Stacking-Dependent Interlayer Coupling in Trilayer Mo52 with Broken Inversion Symmetry

The stacking configuration in few-layer two-dimensional (2D) materials results in different structural symmetries and layer-to-layer interactions, and hence it provides a very useful parameter for tuning their electronic properties. For example, ABA-stacking trilayer graphene remains semimetallic similar to that of monolayer, while ABC-stacking is predicted to be a tunable band gap semiconductor under an external electric field. Such stacking dependence resulting from many-body interactions has recently been the focus of intense research activities.

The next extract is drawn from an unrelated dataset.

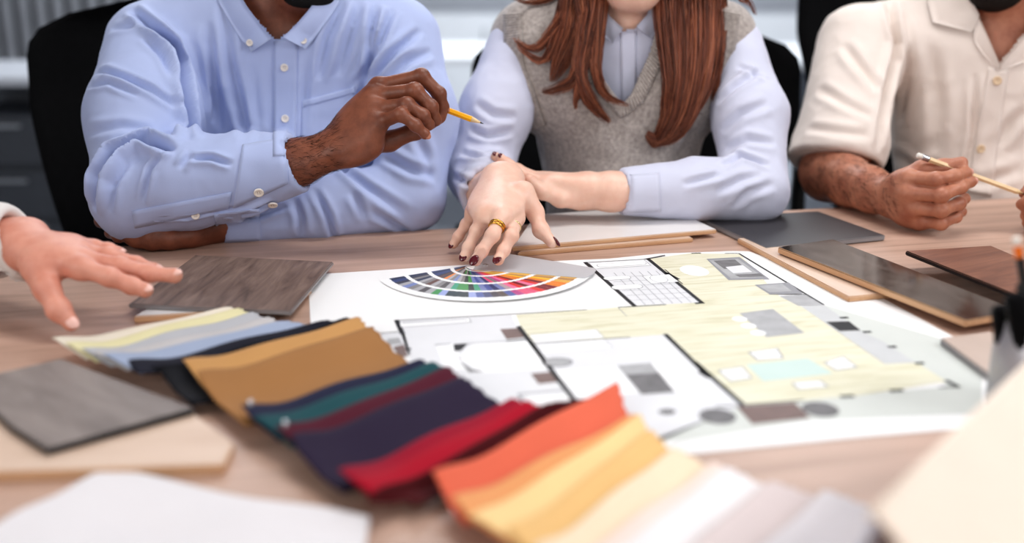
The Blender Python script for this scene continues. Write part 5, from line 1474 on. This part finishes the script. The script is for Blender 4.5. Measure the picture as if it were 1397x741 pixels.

Here we demonstrate that few-layer MoS2 samples grown by chemical vapor deposition with different stacking configurations (AA, AB for bilayer; AAB, ABB, ABA, AAA for trilayer) exhibit distinct coupling phenomena in both photoluminescence and Raman spectra. By means of ultralow-frequency (ULF) Raman spectroscopy, we demonstrate that the evolution of interlayer interaction with various stacking configurations correlates strongly with layer-breathing mode (LBM) vibrations. Our ab initio calculations reveal that the layer-dependent properties arise from both the spin orbit coupling (SOC) and interlayer coupling in different structural symmetries. Such detailed understanding provides useful guidance for future spintronics fabrication using various stacked few-layer MoS2 blocks.